*Prompt*
Write every entry out again exactly, please, and skip the pictures.

*Records for the task*
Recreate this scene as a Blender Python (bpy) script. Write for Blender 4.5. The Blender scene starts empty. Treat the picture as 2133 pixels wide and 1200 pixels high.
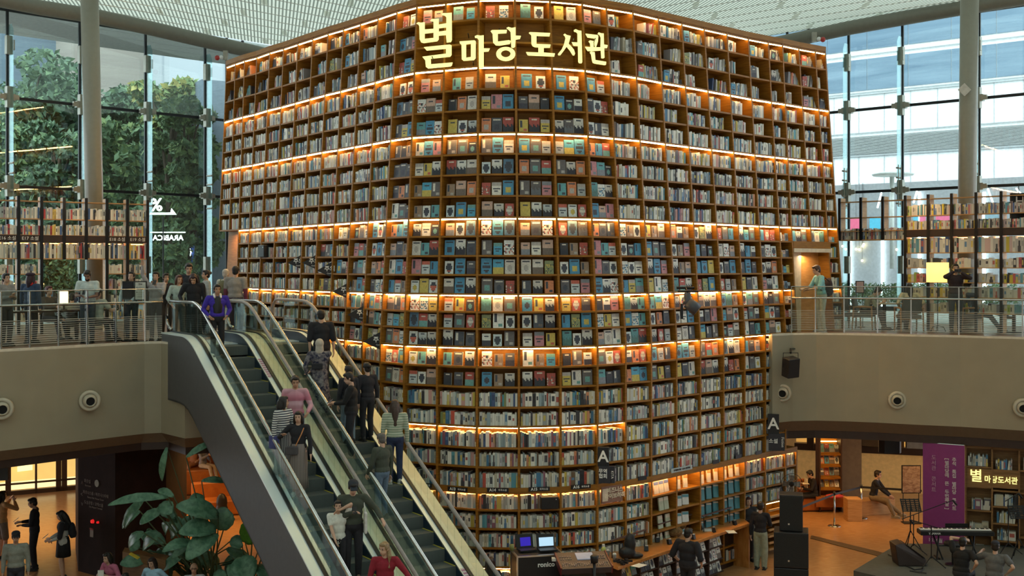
import bpy, bmesh, math, random
from mathutils import Vector, Matrix
random.seed(11)
C = bpy.context.scene.collection
PI = math.pi
# ---------------------------------------------------------------- camera, sky, lights, exposure
ZC, FP, HX, HY = 7.35, 2400.0, 1066.5, 555.0       # eye height, focal length in pixels, principal column, horizon row
def P(x, y, Y):                                     # photo pixel at depth Y -> point
    return Vector(((x - HX) * Y / FP, Y, ZC - (y - HY) * Y / FP))
def PX(x, Y): return (x - HX) * Y / FP
def PZ(y, Y): return ZC - (y - HY) * Y / FP
def YG(y, z=0.0): return (ZC - z) * FP / (y - HY)   # depth of a floor point seen at row y
sc = bpy.context.scene
cam = bpy.data.objects.new('camera', bpy.data.cameras.new('camera')); C.objects.link(cam)
cam.location = (0, 0, ZC); cam.rotation_euler = (PI / 2, 0, 0)
cam.data.sensor_width = 36; cam.data.lens = 36 * FP / 2133
cam.data.shift_y = -45 / 2133.0; cam.data.clip_end = 400
sc.camera = cam
sc.view_settings.view_transform = 'Standard'; sc.view_settings.look = 'None'
sc.view_settings.gamma = 1; sc.view_settings.use_curve_mapping = False
sc.view_settings.exposure = 0.28
w = bpy.data.worlds.new('world'); sc.world = w; w.use_nodes = True
nt = w.node_tree; bg = nt.nodes['Background']
tc = nt.nodes.new('ShaderNodeTexCoord'); nz = nt.nodes.new('ShaderNodeTexNoise'); nz.inputs['Scale'].default_value = 2.2
cr = nt.nodes.new('ShaderNodeValToRGB')
cr.color_ramp.elements[0].color = (.72, .82, .95, 1); cr.color_ramp.elements[1].color = (1, 1, 1, 1)
nt.links.new(tc.outputs['Generated'], nz.inputs['Vector']); nt.links.new(nz.outputs['Fac'], cr.inputs['Fac'])
nt.links.new(cr.outputs['Color'], bg.inputs['Color']); bg.inputs['Strength'].default_value = 2.5
def area(name, loc, rot, sx, sy, power, col=(1, 1, 1)):
    l = bpy.data.lights.new(name, 'AREA'); l.shape = 'RECTANGLE'; l.size = sx; l.size_y = sy; l.energy = power; l.color = col
    o = bpy.data.objects.new(name, l); C.objects.link(o); o.location = loc; o.rotation_euler = rot; return o
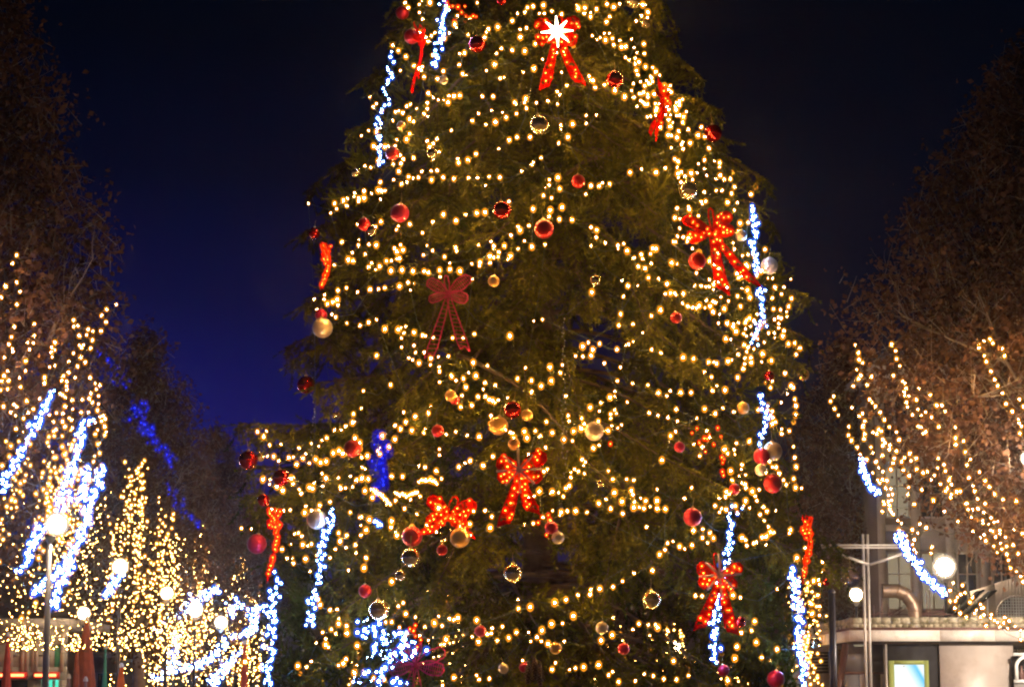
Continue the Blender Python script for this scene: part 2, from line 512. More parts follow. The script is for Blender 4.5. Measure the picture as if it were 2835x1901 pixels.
def wall_with_holes(x0, x1, z0, z1, y, th, holes):
    """front wall as boxes round rectangular openings (x0,x1,z0,z1) laid out on a grid"""
    mb = MB()
    zs = sorted({z0, z1, *[h[2] for h in holes], *[h[3] for h in holes]})
    for a, b in zip(zs, zs[1:]):
        zc = (a + b) / 2
        cut = sorted([(h[0], h[1]) for h in holes if h[2] < zc < h[3]])
        x = x0
        for c0, c1 in cut:
            if c0 > x: mb.box(x, c0, y, y + th, a, b)
            x = max(x, c1)
        if x < x1: mb.box(x, x1, y, y + th, a, b)
    return mb

# right-hand town house behind the kiosk
DB = 78.0
bx0 = at(2440, 1500, DB).x; bx1 = at(3100, 1500, DB).x
B = thing('town_house', 'pale plastered town house with tall windows behind the kiosk', 'building', (0, DB, 0))
BH = 12.6
holes = []; wins = []
nb = 7
step = (bx1 - bx0) / nb
for fl, (z, h) in enumerate(((1.0, 2.1), (4.3, 1.9), (7.5, 1.7), (10.3, 1.3))):
    for k in range(nb):
        xc = bx0 + step * (k + .5)
        w_ = .62 if k > 1 else .78
        holes.append((xc - w_ / 2 - .04, xc + w_ / 2 + .04, z - .04, z + h + .04)); wins.append((xc, z, w_, h, fl, k))
wall_with_holes(bx0, bx1, 0, BH, 0, .35, holes).build('wall', M['plaster'], B)
mb = MB(); mb.box(bx0, bx1, .4, 8, 0, BH - .01); mb.build('rear_wall', M['darkplaster'], B)
for xc, z, w_, h, fl, k in wins:
    window(B, xc, z, w_, h, 0, pane='litglass' if (k == 0 and fl in (1, 2)) or (k == 1 and fl == 1) else 'darkglass')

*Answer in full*
Recreate this scene as a Blender Python (bpy) script. Write for Blender 4.5. The Blender scene starts empty. Treat the picture as 2133 pixels wide and 1200 pixels high.
import bpy, bmesh, math, random
from mathutils import Vector, Matrix
random.seed(11)
C = bpy.context.scene.collection
PI = math.pi
# ---------------------------------------------------------------- camera, sky, lights, exposure
ZC, FP, HX, HY = 7.35, 2400.0, 1066.5, 555.0       # eye height, focal length in pixels, principal column, horizon row
def P(x, y, Y):                                     # photo pixel at depth Y -> point
    return Vector(((x - HX) * Y / FP, Y, ZC - (y - HY) * Y / FP))
def PX(x, Y): return (x - HX) * Y / FP
def PZ(y, Y): return ZC - (y - HY) * Y / FP
def YG(y, z=0.0): return (ZC - z) * FP / (y - HY)   # depth of a floor point seen at row y
sc = bpy.context.scene
cam = bpy.data.objects.new('camera', bpy.data.cameras.new('camera')); C.objects.link(cam)
cam.location = (0, 0, ZC); cam.rotation_euler = (PI / 2, 0, 0)
cam.data.sensor_width = 36; cam.data.lens = 36 * FP / 2133
cam.data.shift_y = -45 / 2133.0; cam.data.clip_end = 400
sc.camera = cam
sc.view_settings.view_transform = 'Standard'; sc.view_settings.look = 'None'
sc.view_settings.gamma = 1; sc.view_settings.use_curve_mapping = False
sc.view_settings.exposure = 0.28
w = bpy.data.worlds.new('world'); sc.world = w; w.use_nodes = True
nt = w.node_tree; bg = nt.nodes['Background']
tc = nt.nodes.new('ShaderNodeTexCoord'); nz = nt.nodes.new('ShaderNodeTexNoise'); nz.inputs['Scale'].default_value = 2.2
cr = nt.nodes.new('ShaderNodeValToRGB')
cr.color_ramp.elements[0].color = (.72, .82, .95, 1); cr.color_ramp.elements[1].color = (1, 1, 1, 1)
nt.links.new(tc.outputs['Generated'], nz.inputs['Vector']); nt.links.new(nz.outputs['Fac'], cr.inputs['Fac'])
nt.links.new(cr.outputs['Color'], bg.inputs['Color']); bg.inputs['Strength'].default_value = 2.5
def area(name, loc, rot, sx, sy, power, col=(1, 1, 1)):
    l = bpy.data.lights.new(name, 'AREA'); l.shape = 'RECTANGLE'; l.size = sx; l.size_y = sy; l.energy = power; l.color = col
    o = bpy.data.objects.new(name, l); C.objects.link(o); o.location = loc; o.rotation_euler = rot; return o
Continue the Blender Python script for this scene: part 2, from line 512. More parts follow. The script is for Blender 4.5. Measure the picture as if it were 2835x1901 pixels.
def wall_with_holes(x0, x1, z0, z1, y, th, holes):
    """front wall as boxes round rectangular openings (x0,x1,z0,z1) laid out on a grid"""
    mb = MB()
    zs = sorted({z0, z1, *[h[2] for h in holes], *[h[3] for h in holes]})
    for a, b in zip(zs, zs[1:]):
        zc = (a + b) / 2
        cut = sorted([(h[0], h[1]) for h in holes if h[2] < zc < h[3]])
        x = x0
        for c0, c1 in cut:
            if c0 > x: mb.box(x, c0, y, y + th, a, b)
            x = max(x, c1)
        if x < x1: mb.box(x, x1, y, y + th, a, b)
    return mb

# right-hand town house behind the kiosk
DB = 78.0
bx0 = at(2440, 1500, DB).x; bx1 = at(3100, 1500, DB).x
B = thing('town_house', 'pale plastered town house with tall windows behind the kiosk', 'building', (0, DB, 0))
BH = 12.6
holes = []; wins = []
nb = 7
step = (bx1 - bx0) / nb
for fl, (z, h) in enumerate(((1.0, 2.1), (4.3, 1.9), (7.5, 1.7), (10.3, 1.3))):
    for k in range(nb):
        xc = bx0 + step * (k + .5)
        w_ = .62 if k > 1 else .78
        holes.append((xc - w_ / 2 - .04, xc + w_ / 2 + .04, z - .04, z + h + .04)); wins.append((xc, z, w_, h, fl, k))
wall_with_holes(bx0, bx1, 0, BH, 0, .35, holes).build('wall', M['plaster'], B)
mb = MB(); mb.box(bx0, bx1, .4, 8, 0, BH - .01); mb.build('rear_wall', M['darkplaster'], B)
for xc, z, w_, h, fl, k in wins:
    window(B, xc, z, w_, h, 0, pane='litglass' if (k == 0 and fl in (1, 2)) or (k == 1 and fl == 1) else 'darkglass')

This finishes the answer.